Андрей Синявский: герой своего времени? - Эжени Маркезинис
Доверие и смирение соединены вместе как фундамент для писательского труда опять-таки в понятии случайности, важность которого Синявский подчеркивает, начиная писать о Гоголе: «Вот я и решил его перечитать, благо попался под руку, а в таких вещах тоже очень важна – случайность, слепая случайность, а не прожекты, на прожектах-то сам Гоголь провалился» [Синявский 2004, 3: 49][121].

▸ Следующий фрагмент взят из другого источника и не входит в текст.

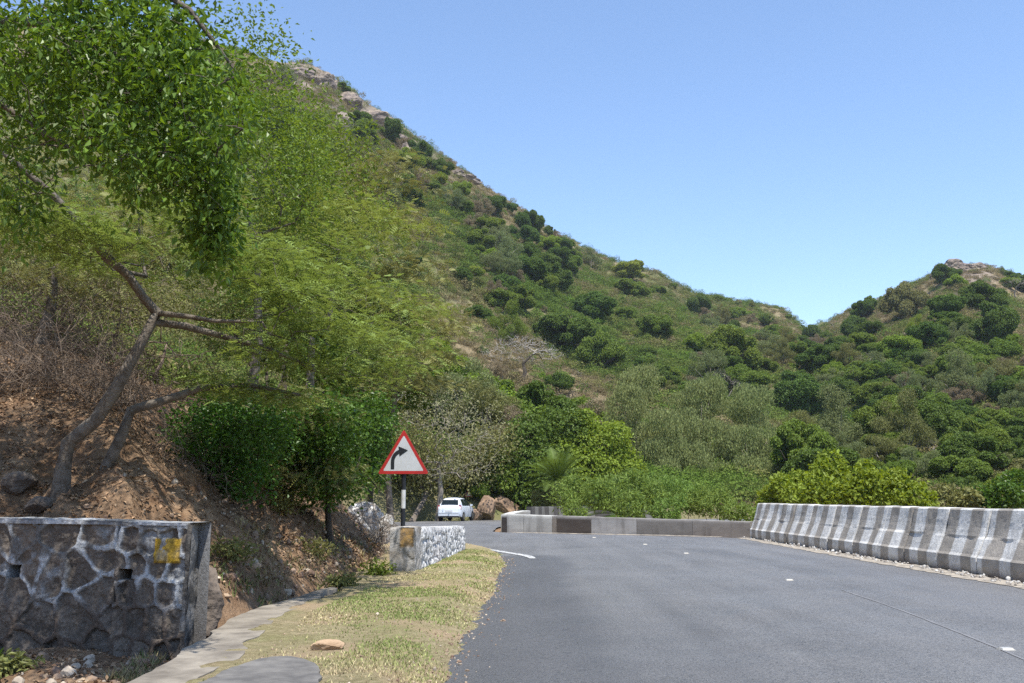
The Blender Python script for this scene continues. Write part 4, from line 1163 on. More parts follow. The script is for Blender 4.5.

Пушкин, с другой стороны, не пытаясь управлять своей жизнью или жизнью своих читателей, подобно Ивану-дураку из русских сказок, доверяется судьбе [Синявский 2001: 43]. Начиная с пушкинского стиля «легкой болтовни», Синявский, опираясь на его идею лени, играет с взаимосвязанными понятиями случая и судьбы, риска и удачи – ассоциация, которая снова возвращает его к Пастернаку в конце «Прогулок с Пушкиным» и далее к Маяковскому, показывая, как вера в благодатное влияние удачи и (ленивая) сдача на милость провидения освободили Пушкина и научили его смирению. Рифмуя «воля» и «доля», Синявский показывает, что «смирение и свобода одно, когда судьба нам становится домом» [Терц 1975б: 49].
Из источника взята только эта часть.